Ce glissement d’une partie du marché du sport vers celui de la mode (ainsi que la mainmise de Décathlon) a conduit les distributeurs spécialisés à élaborer de nouveaux concepts de points de vente. Au mois de mai 2012, l’enseigne Go Sport a inauguré un nouveau type de magasin à La Défense. «L’accent est mis sur la théâtralisation de la pratique du sport et les grandes marques par opposition aux marques de distributeur, observe Bernard Buono.
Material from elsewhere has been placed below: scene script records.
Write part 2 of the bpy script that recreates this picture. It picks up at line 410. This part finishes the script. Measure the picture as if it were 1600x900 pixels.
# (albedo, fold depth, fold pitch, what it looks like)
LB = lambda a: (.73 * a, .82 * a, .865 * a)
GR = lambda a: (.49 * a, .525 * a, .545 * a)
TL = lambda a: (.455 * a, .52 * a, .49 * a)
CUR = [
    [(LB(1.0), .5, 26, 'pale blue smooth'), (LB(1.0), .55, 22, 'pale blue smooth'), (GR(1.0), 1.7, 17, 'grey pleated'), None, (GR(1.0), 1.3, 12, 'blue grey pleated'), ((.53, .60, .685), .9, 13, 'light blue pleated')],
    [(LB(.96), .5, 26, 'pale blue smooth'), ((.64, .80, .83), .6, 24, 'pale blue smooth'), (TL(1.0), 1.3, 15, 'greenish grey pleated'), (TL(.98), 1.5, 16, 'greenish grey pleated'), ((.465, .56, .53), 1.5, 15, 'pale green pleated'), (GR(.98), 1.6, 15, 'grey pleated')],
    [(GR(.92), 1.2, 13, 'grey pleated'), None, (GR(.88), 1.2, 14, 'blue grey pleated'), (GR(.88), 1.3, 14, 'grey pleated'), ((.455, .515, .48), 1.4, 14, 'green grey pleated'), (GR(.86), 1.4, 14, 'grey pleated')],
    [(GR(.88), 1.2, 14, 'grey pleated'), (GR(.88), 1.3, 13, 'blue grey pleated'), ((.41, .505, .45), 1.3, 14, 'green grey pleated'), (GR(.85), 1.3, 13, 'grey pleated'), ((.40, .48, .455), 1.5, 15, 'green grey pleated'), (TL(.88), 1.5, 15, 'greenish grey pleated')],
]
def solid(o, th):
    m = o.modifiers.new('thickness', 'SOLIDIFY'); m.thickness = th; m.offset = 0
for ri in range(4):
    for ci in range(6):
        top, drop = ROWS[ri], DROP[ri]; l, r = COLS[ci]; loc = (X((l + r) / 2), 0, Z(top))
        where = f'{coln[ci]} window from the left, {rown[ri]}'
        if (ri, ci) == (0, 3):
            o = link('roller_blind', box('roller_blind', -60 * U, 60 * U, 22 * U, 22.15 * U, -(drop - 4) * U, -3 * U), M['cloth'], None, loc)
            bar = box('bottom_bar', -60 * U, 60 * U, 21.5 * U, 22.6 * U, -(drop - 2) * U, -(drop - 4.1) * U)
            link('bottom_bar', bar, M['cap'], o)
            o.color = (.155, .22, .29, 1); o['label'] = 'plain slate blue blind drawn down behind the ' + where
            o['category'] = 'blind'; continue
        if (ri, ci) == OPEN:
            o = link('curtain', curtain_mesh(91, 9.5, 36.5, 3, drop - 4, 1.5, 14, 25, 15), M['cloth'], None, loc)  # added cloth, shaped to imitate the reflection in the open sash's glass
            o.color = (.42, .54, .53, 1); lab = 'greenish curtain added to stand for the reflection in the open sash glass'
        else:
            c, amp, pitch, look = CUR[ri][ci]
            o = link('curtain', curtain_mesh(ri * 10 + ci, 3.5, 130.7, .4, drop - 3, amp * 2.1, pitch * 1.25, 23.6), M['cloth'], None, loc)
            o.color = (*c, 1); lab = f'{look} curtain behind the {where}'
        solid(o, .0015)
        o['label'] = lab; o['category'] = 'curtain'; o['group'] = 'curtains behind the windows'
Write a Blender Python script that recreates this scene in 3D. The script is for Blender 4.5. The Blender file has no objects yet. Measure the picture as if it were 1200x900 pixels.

Ce point de vente est à mi-chemin entre Citadium (enseigne spécialisée dans le sportswear, ndr) et un magasin de sport.» Intersport teste également une nouvelle enseigne, appelée Black Store et dont l’offre propose du prêt-à-porter qui se greffe autour des baskets, à savoir des tee-shirts, des sweats et surtout des jeans. «Elle s’adresse à une cible jeune sensible au sportswear, mais qui ne veut pas forcément faire de sport», constate Bernard Buono.

 

Dans le sens inverse, le fabricant-détaillant de prêt-à-porter grand public Uniqlo a surpris en prenant un inattendu virage «sportswear» dans sa communication. Juste avant le tournoi de Roland-Garros, la marque japonaise a choisi comme égérie Novak Djokovic, le joueur de tennis serbe qui était à ce moment là numéro un mondial. Dans la corbeille de ce mariage figure le lancement à terme d'une ligne de «sportswear» élaborée en collaboration avec Novak Djokovic.